How to Lead a Team with NLP

Team Profiling and NLP

One of the important principles from NLP is the idea that people can have the same desired outcome, but the way they express it can be so different that it leads to major problems in a team.

NLP has its own profiling methodology (like an extended Belbin or Myers-Briggs Type Indicator) called Meta Programmes.

These are also covered in my friend and colleague’s, Shelle Rose Charvet’s amazing book Words that Change Minds (voted as one of the top seven business books by Forbes last week). It is also covered in my How to Coach With NLP book.

In this blog, I will briefly highlight four of the main patterns and how these principles can revolutionise and harmonise communication in teams.

Few people are extreme poles, they tend to be more one and less of the other, but an understanding of the opposites is important to learn the principles. The examples I use are generalisations and may not always hold true for specific disciplines. However, they help to illustrate the point.

Four Patterns to Learn to Help Change the Way You Lead Your Team

1. ‘Towards’ or ‘Away From’

This is seeing the world as avoid problems or focusing on results.

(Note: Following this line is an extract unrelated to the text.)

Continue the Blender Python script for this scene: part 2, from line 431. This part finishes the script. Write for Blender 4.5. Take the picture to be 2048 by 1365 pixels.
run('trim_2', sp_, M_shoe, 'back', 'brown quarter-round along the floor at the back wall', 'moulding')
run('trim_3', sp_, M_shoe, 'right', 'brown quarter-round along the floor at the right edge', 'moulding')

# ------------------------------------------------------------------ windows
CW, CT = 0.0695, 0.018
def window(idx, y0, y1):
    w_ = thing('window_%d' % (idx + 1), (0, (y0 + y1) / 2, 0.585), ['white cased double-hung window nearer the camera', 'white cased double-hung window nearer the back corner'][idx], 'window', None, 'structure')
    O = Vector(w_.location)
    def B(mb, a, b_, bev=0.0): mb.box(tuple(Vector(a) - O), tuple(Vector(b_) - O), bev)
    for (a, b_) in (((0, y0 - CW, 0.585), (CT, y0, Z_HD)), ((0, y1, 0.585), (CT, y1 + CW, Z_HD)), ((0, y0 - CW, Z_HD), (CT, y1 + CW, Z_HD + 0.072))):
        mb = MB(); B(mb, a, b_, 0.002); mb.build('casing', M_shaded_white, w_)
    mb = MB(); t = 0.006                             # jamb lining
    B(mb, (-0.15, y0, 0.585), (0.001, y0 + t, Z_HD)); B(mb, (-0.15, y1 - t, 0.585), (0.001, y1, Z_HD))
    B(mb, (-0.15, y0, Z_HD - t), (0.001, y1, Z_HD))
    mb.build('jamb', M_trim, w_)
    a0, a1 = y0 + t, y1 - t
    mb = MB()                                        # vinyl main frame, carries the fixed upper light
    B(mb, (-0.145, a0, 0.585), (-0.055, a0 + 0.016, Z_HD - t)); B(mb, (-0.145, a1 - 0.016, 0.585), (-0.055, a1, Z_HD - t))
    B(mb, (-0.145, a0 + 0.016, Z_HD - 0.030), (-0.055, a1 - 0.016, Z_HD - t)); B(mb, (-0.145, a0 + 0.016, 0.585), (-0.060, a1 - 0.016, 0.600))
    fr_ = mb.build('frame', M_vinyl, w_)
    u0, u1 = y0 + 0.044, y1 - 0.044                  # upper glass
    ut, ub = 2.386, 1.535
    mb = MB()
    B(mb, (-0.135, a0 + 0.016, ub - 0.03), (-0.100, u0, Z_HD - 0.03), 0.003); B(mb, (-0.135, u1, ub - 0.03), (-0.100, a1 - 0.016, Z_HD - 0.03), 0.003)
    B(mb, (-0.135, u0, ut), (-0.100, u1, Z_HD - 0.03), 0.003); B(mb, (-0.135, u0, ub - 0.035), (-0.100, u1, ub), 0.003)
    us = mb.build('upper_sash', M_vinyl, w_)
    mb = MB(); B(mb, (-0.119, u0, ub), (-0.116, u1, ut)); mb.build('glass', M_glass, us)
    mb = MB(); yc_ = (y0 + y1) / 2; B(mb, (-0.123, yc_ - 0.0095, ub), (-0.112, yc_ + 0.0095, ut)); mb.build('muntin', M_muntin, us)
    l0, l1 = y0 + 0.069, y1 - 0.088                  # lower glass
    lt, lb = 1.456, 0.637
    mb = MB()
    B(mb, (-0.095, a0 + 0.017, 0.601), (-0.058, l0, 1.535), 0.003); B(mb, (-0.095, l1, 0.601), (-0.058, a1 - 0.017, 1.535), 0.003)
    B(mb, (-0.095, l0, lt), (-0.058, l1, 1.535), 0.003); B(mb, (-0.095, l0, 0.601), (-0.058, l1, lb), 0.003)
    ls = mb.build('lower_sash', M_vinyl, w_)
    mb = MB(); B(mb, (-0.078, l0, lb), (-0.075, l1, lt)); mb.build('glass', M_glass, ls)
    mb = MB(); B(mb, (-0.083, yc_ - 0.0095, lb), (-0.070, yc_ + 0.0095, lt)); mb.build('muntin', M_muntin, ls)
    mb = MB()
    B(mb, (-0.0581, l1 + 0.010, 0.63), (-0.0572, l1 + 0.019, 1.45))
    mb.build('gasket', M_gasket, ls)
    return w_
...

A simple question asking, “What is important to you about your work?” will yield either a bunch of positive answers or a group of fears best avoided.

People who work in finance tend to look for problems to fix while people who work in sales or marketing tend to be more outcome focused.

Operations can often feature a mixture of both. Learning to lead such a team, means being able to talk both ‘languages’. Asking a finance specialist ‘what could go wrong?’ and a marketeer “What do we want to achieve?” gives equal ‘space’ for both to express themselves.

Ultimately, the direction of travel is the same, but clarifying what is wanted along with anticipating (and minimizing) what could go wrong is truly the best a team can do.

2. Chunk Size

This breaks down people into how much detail they naturally express.

The question, “tell me about a recent holiday or meal out?” will reveal how much detail people naturally will go into.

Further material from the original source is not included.